The crustaceans are represented almost exclusively by Trilobites, which are very conspicuous, 22 being peculiar. The Calymene Blumenbachii (Fig. 541), called the ”Dudley Trilobite,” was known to collectors long before its true place in the animal kingdom was ascertained. It is often found coiled up like the common Oniscus or wood-louse, and this is so usual a circumstance among certain genera of trilobites as to lead us to conclude that they must have habitually resorted to this mode of protecting themselves when alarmed. The other common species is the Phacops caudatus (Asaphus caudatus), Brong. (see Fig. 542), and this is conspicuous for its large size and flattened form. Sphærexochus mirus (Fig. 543) is almost a globe when rolled up, the forehead or glabellum of this species being extremely inflated. The Homalonotus, a form of Trilobite in which the tripartite division of the dorsal crust is almost lost (see Fig. 544), is very characteristic of this division of the Silurian series.

Wenlock Shale.—This, observes Sir R. Murchison, is infinitely the largest and most persistent member of the Wenlock formation, for the limestone often thins out and disappears. The shale, like the Lower Ludlow, often contains elliptical concretions of impure earthy limestone.

In the Malvern district it is a mass of finely levigated argillaceous matter, attaining, according to Professor Phillips, a thickness of 640 feet, but it is sometimes more than 1000 feet thick in Wales, and is worked for flag-stones and slates.
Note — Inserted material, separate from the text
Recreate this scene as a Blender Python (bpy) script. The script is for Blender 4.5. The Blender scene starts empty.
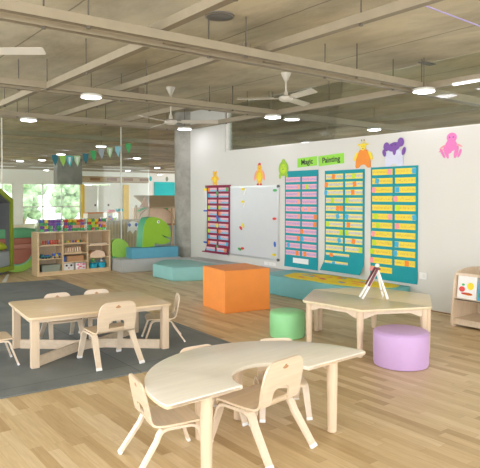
import bpy, bmesh, math, random
from mathutils import Vector, Matrix
PI = math.pi
R = math.radians
random.seed(7)
sc = bpy.context.scene
COL = sc.collection

# ------------------------------------------------------------------ materials
def new_mat(name):
    m = bpy.data.materials.new(name); m.use_nodes = True
    nt = m.node_tree
    return m, nt, nt.nodes['Principled BSDF']

def setp(b, **k):
    for n, v in k.items():
        n = n.replace('_', ' ')
        if n in b.inputs: b.inputs[n].default_value = v

def C4(c): return (c[0], c[1], c[2], 1.0)

def plain(name, c, rough=.5, var=.06, scale=6., metal=0., bump=0., coat=0., stretch=(1, 1, 1)):
    """principled with a gentle procedural variation of its own colour"""
    m, nt, b = new_mat(name)
    tc = nt.nodes.new('ShaderNodeTexCoord'); mp = nt.nodes.new('ShaderNodeMapping')
    mp.inputs['Scale'].default_value = stretch
    nz = nt.nodes.new('ShaderNodeTexNoise'); nz.inputs['Scale'].default_value = scale; nz.inputs['Detail'].default_value = 4
    rp = nt.nodes.new('ShaderNodeValToRGB')
    rp.color_ramp.elements[0].position = .3; rp.color_ramp.elements[1].position = .7
    rp.color_ramp.elements[0].color = C4([max(0, x*(1-var)) for x in c]); rp.color_ramp.elements[1].color = C4([min(1, x*(1+var)) for x in c])
    L = nt.links.new
    L(tc.outputs['Object'], mp.inputs['Vector']); L(mp.outputs[0], nz.inputs['Vector']); L(nz.outputs['Fac'], rp.inputs[0]); L(rp.outputs[0], b.inputs['Base Color'])
    setp(b, Roughness=rough, Metallic=metal, Coat_Weight=coat)
    if bump:
        bp = nt.nodes.new('ShaderNodeBump'); bp.inputs['Strength'].default_value = bump; bp.inputs['Distance'].default_value = .01
        L(nz.outputs['Fac'], bp.inputs['Height']); L(bp.outputs[0], b.inputs['Normal'])
    return m

def wood(name, c, rough=.35, dark=.14, axis='X', scale=1.0):
    m, nt, b = new_mat(name)
    L = nt.links.new
    tc = nt.nodes.new('ShaderNodeTexCoord'); mp = nt.nodes.new('ShaderNodeMapping')
    s = {'X': (2, 22, 22), 'Y': (22, 2, 22), 'Z': (22, 22, 2)}[axis]
    mp.inputs['Scale'].default_value = [v*scale for v in s]
    nz = nt.nodes.new('ShaderNodeTexNoise'); nz.inputs['Scale'].default_value = 1.6; nz.inputs['Detail'].default_value = 6; nz.inputs['Distortion'].default_value = .6
    rp = nt.nodes.new('ShaderNodeValToRGB')
    rp.color_ramp.elements[0].position = .3; rp.color_ramp.elements[1].position = .72
    rp.color_ramp.elements[0].color = C4([x*(1-dark) for x in c]); rp.color_ramp.elements[1].color = C4([min(1, x*(1+dark*.4)) for x in c])
    L(tc.outputs['Object'], mp.inputs['Vector']); L(mp.outputs[0], nz.inputs['Vector']); L(nz.outputs['Fac'], rp.inputs[0]); L(rp.outputs[0], b.inputs['Base Color'])
    setp(b, Roughness=rough, Coat_Weight=.25, Coat_Roughness=.15)
    return m

def emit(name, c, s):
    m, nt, b = new_mat(name)
    setp(b, Base_Color=C4(c), Emission_Color=C4(c), Emission_Strength=s)
    return m

def glassy(name, tint, refl=.12, rough=.02):
    m = bpy.data.materials.new(name); m.use_nodes = True; nt = m.node_tree; nt.nodes.clear()
    o = nt.nodes.new('ShaderNodeOutputMaterial'); t = nt.nodes.new('ShaderNodeBsdfTransparent'); g = nt.nodes.new('ShaderNodeBsdfGlossy')
    mx = nt.nodes.new('ShaderNodeMixShader'); fr = nt.nodes.new('ShaderNodeFresnel'); mu = nt.nodes.new('ShaderNodeMath')
    mu.operation = 'MULTIPLY'; mu.inputs[1].default_value = refl/.04*.5; fr.inputs['IOR'].default_value = 1.45
    t.inputs[0].default_value = C4(tint); g.inputs['Roughness'].default_value = rough
    L = nt.links.new
    L(fr.outputs[0], mu.inputs[0]); L(mu.outputs[0], mx.inputs[0]); L(t.outputs[0], mx.inputs[1]); L(g.outputs[0], mx.inputs[2]); L(mx.outputs[0], o.inputs[0])
    return m

def floor_mat():
    m, nt, b = new_mat('oak_parquet'); L = nt.links.new
    def mth(op, a, b_=None, c=None):
        n = nt.nodes.new('ShaderNodeMath'); n.operation = op
        for i, v in enumerate((a, b_, c)):
            if v is None: continue
            if isinstance(v, (int, float)): n.inputs[i].default_value = v
            else: L(v, n.inputs[i])
        return n.outputs[0]
    tc = nt.nodes.new('ShaderNodeTexCoord'); sp = nt.nodes.new('ShaderNodeSeparateXYZ'); L(tc.outputs['Object'], sp.inputs[0])
    W, LN = .075, .72
    xr = mth('DIVIDE', sp.outputs[0], W); row = mth('FLOOR', xr)
    wn = nt.nodes.new('ShaderNodeTexWhiteNoise'); wn.noise_dimensions = '1D'; L(row, wn.inputs['W'])
    yy = mth('ADD', mth('DIVIDE', sp.outputs[1], LN), mth('MULTIPLY', wn.outputs['Value'], 7.3)); colm = mth('FLOOR', yy)
    cb = nt.nodes.new('ShaderNodeCombineXYZ'); L(row, cb.inputs[0]); L(colm, cb.inputs[1])
    w2 = nt.nodes.new('ShaderNodeTexWhiteNoise'); w2.noise_dimensions = '2D'; L(cb.outputs[0], w2.inputs['Vector'])
    mp = nt.nodes.new('ShaderNodeMapping'); mp.inputs['Scale'].default_value = (34, 3.0, 1); L(tc.outputs['Object'], mp.inputs['Vector'])
    nz = nt.nodes.new('ShaderNodeTexNoise'); nz.noise_dimensions = '4D'; nz.inputs['Scale'].default_value = 1.3; nz.inputs['Detail'].default_value = 6; nz.inputs['Distortion'].default_value = 1.0
    L(mp.outputs[0], nz.inputs['Vector']); L(mth('MULTIPLY', w2.outputs['Value'], 40), nz.inputs['W'])
    rp = nt.nodes.new('ShaderNodeValToRGB'); e = rp.color_ramp.elements
    e[0].position = 0; e[0].color = C4(FLOORC[0]); e[1].position = 1; e[1].color = C4(FLOORC[3])
    x = e.new(.3); x.color = C4(FLOORC[1]); x = e.new(.72); x.color = C4(FLOORC[2])
    L(w2.outputs['Value'], rp.inputs[0])
    mixn = nt.nodes.new('ShaderNodeMix'); mixn.data_type = 'RGBA'; mixn.blend_type = 'MULTIPLY'; mixn.inputs[0].default_value = 1
    r2 = nt.nodes.new('ShaderNodeValToRGB'); r2.color_ramp.elements[0].position = .3; r2.color_ramp.elements[0].color = (.86, .82, .76, 1); r2.color_ramp.elements[1].position = .62; r2.color_ramp.elements[1].color = (1, 1, 1, 1)
    L(nz.outputs['Fac'], r2.inputs[0]); L(rp.outputs[0], mixn.inputs[6]); L(r2.outputs[0], mixn.inputs[7])
    # seams
    fx = mth('FRACT', xr); fy = mth('FRACT', yy)
    ex = mth('LESS_THAN', mth('MINIMUM', fx, mth('SUBTRACT', 1, fx)), .012); ey = mth('LESS_THAN', mth('MINIMUM', fy, mth('SUBTRACT', 1, fy)), .002)
    sm = mth('MULTIPLY', mth('MAXIMUM', ex, ey), .3)
    m3 = nt.nodes.new('ShaderNodeMix'); m3.data_type = 'RGBA'; L(sm, m3.inputs[0]); L(mixn.outputs[2], m3.inputs[6]); m3.inputs[7].default_value = (.20, .13, .07, 1)
    L(m3.outputs[2], b.inputs['Base Color'])
    setp(b, Roughness=.42, Coat_Weight=.05, Coat_Roughness=.3)
    return m

def concrete(name, c, dark, scale=.8, board=False, bump=.2):
    m, nt, b = new_mat(name); L = nt.links.new
    tc = nt.nodes.new('ShaderNodeTexCoord')
    n1 = nt.nodes.new('ShaderNodeTexNoise'); n1.inputs['Scale'].default_value = scale; n1.inputs['Detail'].default_value = 9; n1.inputs['Roughness'].default_value = .66; n1.inputs['Distortion'].default_value = .3
    mp = nt.nodes.new('ShaderNodeMapping'); mp.inputs['Scale'].default_value = (1.2, .5, 1) if board else (1, 1, 1)
    L(tc.outputs['Object'], mp.inputs['Vector']); L(mp.outputs[0], n1.inputs['Vector'])
    rp = nt.nodes.new('ShaderNodeValToRGB'); e = rp.color_ramp.elements
    e[0].position = .36; e[0].color = C4(dark); e[1].position = .60; e[1].color = C4(c)
    L(n1.outputs['Fac'], rp.inputs[0])
    out = rp.outputs[0]
    if board:
        # panel joints of the formwork, running along Y every 1.45 m
        sp = nt.nodes.new('ShaderNodeSeparateXYZ'); L(tc.outputs['Object'], sp.inputs[0])
        def mth(op, a, v):
            n = nt.nodes.new('ShaderNodeMath'); n.operation = op; L(a, n.inputs[0]); n.inputs[1].default_value = v; return n.outputs[0]
        n3 = nt.nodes.new('ShaderNodeTexNoise'); n3.inputs['Scale'].default_value = 2.5; L(tc.outputs['Object'], n3.inputs['Vector'])
        ad = nt.nodes.new('ShaderNodeMath'); ad.operation = 'ADD'; L(sp.outputs[0], ad.inputs[0]); L(mth('MULTIPLY', n3.outputs['Fac'], .03), ad.inputs[1])
        fx = mth('FRACT', mth('DIVIDE', mth('ADD', ad.outputs[0], 1.47), 1.83), 0)
        lt = mth('LESS_THAN', fx, .011)
        mx = nt.nodes.new('ShaderNodeMix'); mx.data_type = 'RGBA'; L(mth('MULTIPLY', lt, .6), mx.inputs[0]); L(out, mx.inputs[6]); mx.inputs[7].default_value = (.07, .06, .045, 1)
        out = mx.outputs[2]
        # a few brownish patches
        n4 = nt.nodes.new('ShaderNodeTexNoise'); n4.inputs['Scale'].default_value = .45; n4.inputs['Detail'].default_value = 5; L(tc.outputs['Object'], n4.inputs['Vector'])
        r4 = nt.nodes.new('ShaderNodeValToRGB'); r4.color_ramp.elements[0].position = .45; r4.color_ramp.elements[0].color = (1, 1, 1, 1); r4.color_ramp.elements[1].position = .7; r4.color_ramp.elements[1].color = (.78, .72, .6, 1)
        L(n4.outputs['Fac'], r4.inputs[0])
        m4 = nt.nodes.new('ShaderNodeMix'); m4.data_type = 'RGBA'; m4.blend_type = 'MULTIPLY'; m4.inputs[0].default_value = 1; L(out, m4.inputs[6]); L(r4.outputs[0], m4.inputs[7]); out = m4.outputs[2]
    L(out, b.inputs['Base Color'])
    bp = nt.nodes.new('ShaderNodeBump'); bp.inputs['Strength'].default_value = bump; bp.inputs['Distance'].default_value = .02
    L(n1.outputs['Fac'], bp.inputs['Height']); L(bp.outputs[0], b.inputs['Normal'])
    setp(b, Roughness=.8)
    return m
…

The prevailing fossils, besides corals and trilobites, and some crinoids, are several small species of Orthis, Cardiola, and numerous thin-shelled species of Orthoceratites.

About six species of Graptolite, a peculiar group of sertularian fossils before alluded to (p. [ 463]) as being confined to Silurian rocks, occur in this shale. Of fossils of this genus, which is very characteristic of the Lower Silurian, I shall again speak in the sequel (p. [474]).

b. Woolhope Beds.—Though not always recognised as a separate subdivision of the Wenlock, the Woolhope beds, which underlie the Wenlock shale, are of great importance. Usually they occur as massive or nodular limestones, underlaid by a fine shale or flag-stone; and in other cases, as in the noted Denbighshire sandstones, as a coarse grit of very great thickness. This grit forms mountain ranges through North and South Wales, and is generally marked by the great sterility of the soil where it occurs. It contains the usual Wenlock fossils, but with the addition of some common in the uppermost Ludlow rock, such as Chonetes lata and Bellerophon trilobatus. The chief fossils of the Woolhope limestone are Illænus Barriensis, Homalonotus delphinocephalus (Fig. 544), Strophomena imbrex, and Rhynchonella Wilsoni ([Fig. 531]). The latter attains in the Woolhope beds an unusual size for the species, the specimens being sometimes twice as large as those found in the Wenlock limestone.